→ **DO THIS**
Scan the data below. Pull out each line where "parts" occurs.

→ **INFORMATION SHOWN**

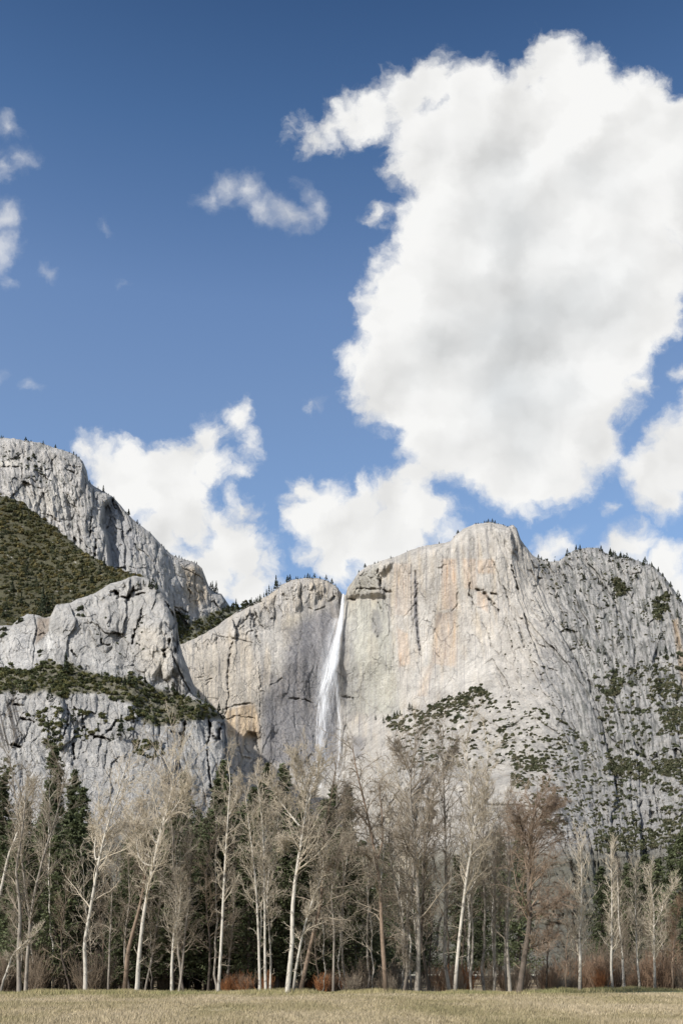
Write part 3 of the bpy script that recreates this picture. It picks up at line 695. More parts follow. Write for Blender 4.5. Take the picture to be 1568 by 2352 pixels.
def tubes(P, R, m):
    """P (B,n,3), R (B,n) -> tube verts and quads"""
    B, n = P.shape[:2]
    T = np.gradient(P, axis=1); T /= np.linalg.norm(T, axis=2, keepdims=True) + 1e-9
    ref = np.where(np.abs(T[:, :1, 2:3]) > .9, np.array([1., .1, 0]), np.array([.1, 0, 1.]))
    U = np.cross(T, np.broadcast_to(ref, T.shape)); U /= np.linalg.norm(U, axis=2, keepdims=True) + 1e-9
    Wv = np.cross(T, U)
    a = np.arange(m) * 2 * np.pi / m
    V = P[:, :, None] + R[:, :, None, None] * (np.cos(a)[None, None, :, None] * U[:, :, None] + np.sin(a)[None, None, :, None] * Wv[:, :, None])
    base = np.arange(B)[:, None, None] * n * m + np.arange(n - 1)[None, :, None] * m
    j = np.arange(m)[None, None]; j2 = (j + 1) % m
    Q = np.stack([base + j, base + j2, base + m + j2, base + m + j], -1).reshape(-1, 4)
    return V.reshape(-1, 3), Q
def join(parts):
    Vs, Qs, o = [], [], 0
    for V, Q in parts:
        Vs.append(V); Qs.append(Q + o); o += len(V)
    return np.concatenate(Vs), np.concatenate(Qs)

# prototypes (unit height / unit radius, scaled per copy)
PC = []
for k in range(6):
    V, Q = conif(1, (.17, .24, .20, .30, .15, .26)[k], 130, .075, 100 + k)
    PC.append(mesh('conifer_crown', V, Q)); PC[-1].materials.append(FARCON)
V, Q = tubes(np.array([[[0, 0, -.06], [0, 0, .5], [0, 0, .98]]]), np.array([[.018, .012, .003]]), 5)
PCT = mesh('conifer_trunk', V, Q); PCT.materials.append(DARK)
PS = []
for k in range(6):
    V, Q = crowns(np.zeros((1, 3)), np.ones(1), 90, .8, .20, 5 + k)
    PS.append(mesh('shrub_leaves', V, Q)); PS[-1].materials.append(SHRUB)
def far_conifer(X, Y, hpx, smp, label, group, wide=1.0, lean=0):
    D = float(smp(np.array([X]), np.array([Y]))[0]) - 2
    p = pos(X, Y, D); s = hpx * K * D
    r = empty('distant_conifer', tuple(p)); r.scale = (s * wide, s * wide, s); r.rotation_euler = (0, lean, rng.random() * 6.28)
    tag(r, label, 'conifer', group)
    k = rng.integers(0, 6)
    obj('crown', PC[k], None, r); obj('trunk', PCT, None, r)
    return r
def ridge(Xs, ytop, smp, hr, label, group, dy=3, wide=1.0):
    for X in Xs:
        far_conifer(X, float(ytop(X)) + rng.uniform(1, dy), (hr[0] * .7 + (hr[1] * 1.25 - hr[0] * .7) * rng.random() ** 2 * (.5 + .5 * (pn(X / 17., 2.5) > -.1))), smp, label, group, wide * rng.uniform(.7, 1.15))
G_CON = 'small conifers on the cliffs and ridges'
LB = {'a': 'tiny dark conifer on the skyline of the high left ridge', 'n': 'slender dark conifer in the wooded notch left of the waterfall', 'f': 'small dark conifer on the rim just left of the waterfall',
      'p': 'tiny dark conifer on the rim between waterfall and rounded summit', 's': 'tiny dark conifer on top of the rounded summit', 'e': 'dark bushy conifer on the skyline of the right-hand mountain',
      'es': 'dark conifer clinging to the steep face of the right-hand mountain', 'l': 'dark conifer rising from the green ledge of the left buttress', 'h': 'dark conifer standing above the olive oaks of the left hillside',
      'b': 'dark conifer at the crest of the near left buttress', 'ap': 'small dark conifer at the foot of the big pale wall'}
ridge([4,8,60,66,72,100,128,148,160,170,176,182,206,226,238,250,262,290,296,316,322,345,372,377,384,404,412,418,425,432,440,447,452], top2, S2, (7, 15), LB['a'], G_CON, 3, 1.3)
ridge([484,488,492,497], top2, S2, (20, 28), LB['a'], G_CON, 3, .9)
ridge(list(np.arange(520, 600, 3.2)), lambda x: top1(x) + 4 if x > 545 else 1400, lambda x, y: np.full(1, 1915.), (14, 30), LB['n'], G_CON, 8, .95)
ridge([578,588,592,600,606,612,618,624,629,634,638,644,566], top1, S1, (16, 32), LB['n'], G_CON, 3, .75)
ridge([660,666,674,680,684,690,700,707,711,716,722,735,749,754,762,770,776], top1, S1, (7, 16), LB['f'], G_CON, 3, 1.2)
ridge([824,838,860,868,897,901,935,970,1008,1030,1042,1051], top1, S1, (5, 11), LB['p'], G_CON, 2, 1.4)
ridge([1092,1097,1104,1112,1117,1121,1126,1130,1136,1143,1155,1159,1165,1172,1186], top1, S1, (5, 10), LB['s'], G_CON, 2, 1.4)
ridge(sorted(np.concatenate([rng.uniform(1232, 1568, 34), 1235 + 333 * rng.random(30) ** .8 // 24 * 24 + rng.normal(size=30) * 5])), top1, S1, (7, 15), LB['e'], G_CON, 7, 1.25)
for X, Y, h in [(c3([q])[0] + (hh,)) for q, hh in (((450,690),50),((820,1120),56),((665,1100),30),((290,290),42),((130,330),16),((875,760),34),((980,760),26),((1165,800),24),((640,740),16),((690,720),20),((360,1180),40),((800,720),22),((340,860),30),((500,1000),26),((1340,850),22),((1390,890),20),((1480,960),30),((1505,985),26),((925,800),30),((845,770),28),((180,820),30),((90,820),26),((760,1130),20))]:
    far_conifer(X, Y, h, S4, LB['l'], G_CON, 1.0)
for X, Y, h in ((100,1400,52),(108,1408,48),(93,1415,36),(122,1395,30),(64,1330,34),(150,1290,24),(190,1330,30),(212,1345,30),(230,1320,26),(15,1420,40),(30,1360,30),(240,1310,30),(300,1322,18),(312,1330,16),(50,1395,34),(135,1350,26),(84,1350,26)):
    far_conifer(X, Y, h, S3, LB['h'], G_CON, .9)
for X, Y, h in ((344,1352,20),(352,1350,24),(360,1354,18),(330,1345,14),(318,1345,12)): far_conifer(X, Y, h, S4, LB['b'], G_CON, 1.2)
for X, Y, h in ((890,1655,16),(905,1650,18),(912,1647,16),(918,1645,15),(880,1662,18),(940,1632,20),(862,1655,14),(1015,1610,10),(945,1630,14),(1085,1600,14),(1096,1592,16)): far_conifer(X, Y, h, S1, LB['ap'], G_CON, .9)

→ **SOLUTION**
Write part 3 of the bpy script that recreates this picture. It picks up at line 695. More parts follow. Write for Blender 4.5. Take the picture to be 1568 by 2352 pixels.
def join(parts):
    for V, Q in parts:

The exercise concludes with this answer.